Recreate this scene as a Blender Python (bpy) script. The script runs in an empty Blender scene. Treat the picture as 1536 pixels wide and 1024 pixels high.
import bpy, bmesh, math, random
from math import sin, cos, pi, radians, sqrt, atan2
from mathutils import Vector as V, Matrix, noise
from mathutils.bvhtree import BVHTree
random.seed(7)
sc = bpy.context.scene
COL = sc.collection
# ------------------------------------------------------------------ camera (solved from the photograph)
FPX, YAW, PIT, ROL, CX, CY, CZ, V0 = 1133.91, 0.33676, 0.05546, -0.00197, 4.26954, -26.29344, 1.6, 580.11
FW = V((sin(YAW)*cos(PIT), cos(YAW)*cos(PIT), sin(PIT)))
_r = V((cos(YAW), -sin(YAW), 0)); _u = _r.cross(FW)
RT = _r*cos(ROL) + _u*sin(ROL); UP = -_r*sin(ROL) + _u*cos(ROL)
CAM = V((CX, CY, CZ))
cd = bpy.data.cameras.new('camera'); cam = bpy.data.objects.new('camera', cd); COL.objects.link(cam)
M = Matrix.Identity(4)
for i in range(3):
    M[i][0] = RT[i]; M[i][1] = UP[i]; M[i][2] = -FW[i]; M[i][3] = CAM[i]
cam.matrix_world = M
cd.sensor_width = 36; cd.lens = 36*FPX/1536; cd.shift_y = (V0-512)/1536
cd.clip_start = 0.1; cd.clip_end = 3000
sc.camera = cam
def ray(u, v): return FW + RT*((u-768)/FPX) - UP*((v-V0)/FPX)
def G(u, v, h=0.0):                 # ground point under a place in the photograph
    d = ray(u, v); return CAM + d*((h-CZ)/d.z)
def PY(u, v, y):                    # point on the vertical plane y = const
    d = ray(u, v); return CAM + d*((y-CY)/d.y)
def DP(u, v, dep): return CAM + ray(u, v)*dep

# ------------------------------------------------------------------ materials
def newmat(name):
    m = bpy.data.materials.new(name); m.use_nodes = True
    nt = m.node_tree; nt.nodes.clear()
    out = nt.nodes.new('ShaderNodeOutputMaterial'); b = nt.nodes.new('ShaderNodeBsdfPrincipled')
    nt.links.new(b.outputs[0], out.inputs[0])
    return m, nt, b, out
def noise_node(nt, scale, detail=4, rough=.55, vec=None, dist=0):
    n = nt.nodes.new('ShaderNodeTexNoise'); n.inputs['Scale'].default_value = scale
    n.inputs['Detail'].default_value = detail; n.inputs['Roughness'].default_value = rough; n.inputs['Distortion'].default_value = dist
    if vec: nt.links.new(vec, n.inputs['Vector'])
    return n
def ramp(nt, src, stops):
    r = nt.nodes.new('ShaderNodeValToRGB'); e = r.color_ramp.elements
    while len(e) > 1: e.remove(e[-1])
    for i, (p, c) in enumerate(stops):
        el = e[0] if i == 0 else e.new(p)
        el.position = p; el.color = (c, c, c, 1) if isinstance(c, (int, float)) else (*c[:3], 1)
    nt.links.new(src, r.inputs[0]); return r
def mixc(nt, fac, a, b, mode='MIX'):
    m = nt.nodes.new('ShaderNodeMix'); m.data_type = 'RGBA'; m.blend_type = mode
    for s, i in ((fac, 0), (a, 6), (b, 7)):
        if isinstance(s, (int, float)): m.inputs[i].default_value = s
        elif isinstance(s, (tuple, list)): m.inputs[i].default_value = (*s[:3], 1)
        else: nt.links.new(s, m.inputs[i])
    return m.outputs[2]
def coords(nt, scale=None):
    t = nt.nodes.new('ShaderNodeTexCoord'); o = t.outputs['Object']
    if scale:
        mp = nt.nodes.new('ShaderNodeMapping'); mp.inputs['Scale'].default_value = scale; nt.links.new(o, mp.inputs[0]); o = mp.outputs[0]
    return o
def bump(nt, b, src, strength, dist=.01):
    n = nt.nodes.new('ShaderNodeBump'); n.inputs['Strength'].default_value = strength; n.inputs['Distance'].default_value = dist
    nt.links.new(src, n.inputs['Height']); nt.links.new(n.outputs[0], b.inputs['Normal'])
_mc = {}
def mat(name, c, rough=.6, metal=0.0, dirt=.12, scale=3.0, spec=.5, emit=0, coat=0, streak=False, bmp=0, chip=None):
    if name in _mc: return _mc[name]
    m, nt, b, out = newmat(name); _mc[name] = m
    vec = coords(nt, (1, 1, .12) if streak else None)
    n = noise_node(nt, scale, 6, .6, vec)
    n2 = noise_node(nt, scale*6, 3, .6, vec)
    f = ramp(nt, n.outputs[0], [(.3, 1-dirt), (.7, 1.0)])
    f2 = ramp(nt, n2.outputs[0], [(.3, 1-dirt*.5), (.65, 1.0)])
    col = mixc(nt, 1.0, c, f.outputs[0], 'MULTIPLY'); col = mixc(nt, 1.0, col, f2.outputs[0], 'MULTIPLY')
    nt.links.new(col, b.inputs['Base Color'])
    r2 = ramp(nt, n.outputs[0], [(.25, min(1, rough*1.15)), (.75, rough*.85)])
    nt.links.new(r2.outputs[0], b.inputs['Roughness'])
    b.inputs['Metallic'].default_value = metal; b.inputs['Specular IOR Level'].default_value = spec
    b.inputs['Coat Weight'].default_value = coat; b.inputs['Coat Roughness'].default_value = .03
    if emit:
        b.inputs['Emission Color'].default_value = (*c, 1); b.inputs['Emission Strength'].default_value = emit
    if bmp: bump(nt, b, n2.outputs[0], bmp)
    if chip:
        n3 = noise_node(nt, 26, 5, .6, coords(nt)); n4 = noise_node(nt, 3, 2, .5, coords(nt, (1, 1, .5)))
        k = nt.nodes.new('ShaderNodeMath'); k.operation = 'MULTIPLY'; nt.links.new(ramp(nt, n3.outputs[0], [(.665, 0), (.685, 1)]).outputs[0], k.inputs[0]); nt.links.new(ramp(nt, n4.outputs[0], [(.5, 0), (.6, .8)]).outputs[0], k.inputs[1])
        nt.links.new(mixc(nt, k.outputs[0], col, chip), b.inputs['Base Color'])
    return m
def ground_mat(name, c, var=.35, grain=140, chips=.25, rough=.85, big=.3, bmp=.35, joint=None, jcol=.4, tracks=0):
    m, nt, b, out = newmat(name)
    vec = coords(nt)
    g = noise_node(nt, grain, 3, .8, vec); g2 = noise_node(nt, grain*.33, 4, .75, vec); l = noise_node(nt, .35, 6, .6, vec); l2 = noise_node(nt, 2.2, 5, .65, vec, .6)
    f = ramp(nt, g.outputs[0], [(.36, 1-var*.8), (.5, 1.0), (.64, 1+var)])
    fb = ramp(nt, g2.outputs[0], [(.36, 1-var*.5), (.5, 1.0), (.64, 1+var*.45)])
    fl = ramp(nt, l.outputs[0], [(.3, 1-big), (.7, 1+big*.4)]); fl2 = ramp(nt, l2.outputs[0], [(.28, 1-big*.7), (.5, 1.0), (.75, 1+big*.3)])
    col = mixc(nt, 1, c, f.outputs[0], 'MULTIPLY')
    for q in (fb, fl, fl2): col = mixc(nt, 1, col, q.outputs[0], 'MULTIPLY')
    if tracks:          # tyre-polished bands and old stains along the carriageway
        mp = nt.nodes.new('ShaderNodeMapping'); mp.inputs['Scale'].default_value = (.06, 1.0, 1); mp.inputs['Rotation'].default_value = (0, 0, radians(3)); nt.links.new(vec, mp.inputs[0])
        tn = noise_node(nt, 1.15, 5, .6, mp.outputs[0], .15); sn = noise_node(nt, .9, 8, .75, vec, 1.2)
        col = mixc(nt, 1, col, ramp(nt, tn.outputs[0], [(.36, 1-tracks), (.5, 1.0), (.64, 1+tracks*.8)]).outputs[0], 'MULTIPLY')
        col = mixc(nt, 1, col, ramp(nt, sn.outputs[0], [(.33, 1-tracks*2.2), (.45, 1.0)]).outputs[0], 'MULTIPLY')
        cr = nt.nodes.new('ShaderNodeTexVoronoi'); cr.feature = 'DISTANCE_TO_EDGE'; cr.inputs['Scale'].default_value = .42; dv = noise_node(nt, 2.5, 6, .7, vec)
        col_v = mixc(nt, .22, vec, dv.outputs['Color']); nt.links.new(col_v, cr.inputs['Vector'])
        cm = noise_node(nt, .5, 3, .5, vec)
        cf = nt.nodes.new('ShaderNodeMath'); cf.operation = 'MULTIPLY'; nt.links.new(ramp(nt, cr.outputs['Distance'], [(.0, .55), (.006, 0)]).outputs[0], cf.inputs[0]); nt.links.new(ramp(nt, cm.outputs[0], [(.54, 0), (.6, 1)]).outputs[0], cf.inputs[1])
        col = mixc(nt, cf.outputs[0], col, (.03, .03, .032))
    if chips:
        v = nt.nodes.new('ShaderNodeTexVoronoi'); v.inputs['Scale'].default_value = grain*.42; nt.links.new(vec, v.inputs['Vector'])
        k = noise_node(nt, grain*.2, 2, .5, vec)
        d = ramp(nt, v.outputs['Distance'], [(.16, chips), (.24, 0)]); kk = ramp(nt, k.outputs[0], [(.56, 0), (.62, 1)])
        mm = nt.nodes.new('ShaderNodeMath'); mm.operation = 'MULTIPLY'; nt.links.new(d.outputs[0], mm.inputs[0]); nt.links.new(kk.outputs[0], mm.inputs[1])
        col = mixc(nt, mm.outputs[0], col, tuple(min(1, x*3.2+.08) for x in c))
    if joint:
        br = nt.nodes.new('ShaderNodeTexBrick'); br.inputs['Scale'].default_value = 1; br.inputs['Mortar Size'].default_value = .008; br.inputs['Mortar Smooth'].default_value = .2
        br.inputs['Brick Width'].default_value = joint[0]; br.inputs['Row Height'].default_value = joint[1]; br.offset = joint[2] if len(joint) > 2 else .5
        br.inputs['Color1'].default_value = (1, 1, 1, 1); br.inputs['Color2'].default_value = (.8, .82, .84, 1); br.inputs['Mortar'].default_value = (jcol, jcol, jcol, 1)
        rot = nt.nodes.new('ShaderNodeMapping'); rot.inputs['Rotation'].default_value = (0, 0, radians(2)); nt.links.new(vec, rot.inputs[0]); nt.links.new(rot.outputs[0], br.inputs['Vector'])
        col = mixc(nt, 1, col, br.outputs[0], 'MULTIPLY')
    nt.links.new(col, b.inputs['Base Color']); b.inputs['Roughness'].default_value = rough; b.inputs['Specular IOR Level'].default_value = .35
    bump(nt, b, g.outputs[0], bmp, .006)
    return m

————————

* **Exercise brief**
From the data above, gather every line that includes the word "scene".

* **Response**
Recreate this scene as a Blender Python (bpy) script. The script runs in an empty Blender scene. Treat the picture as 1536 pixels wide and 1024 pixels high.
sc = bpy.context.scene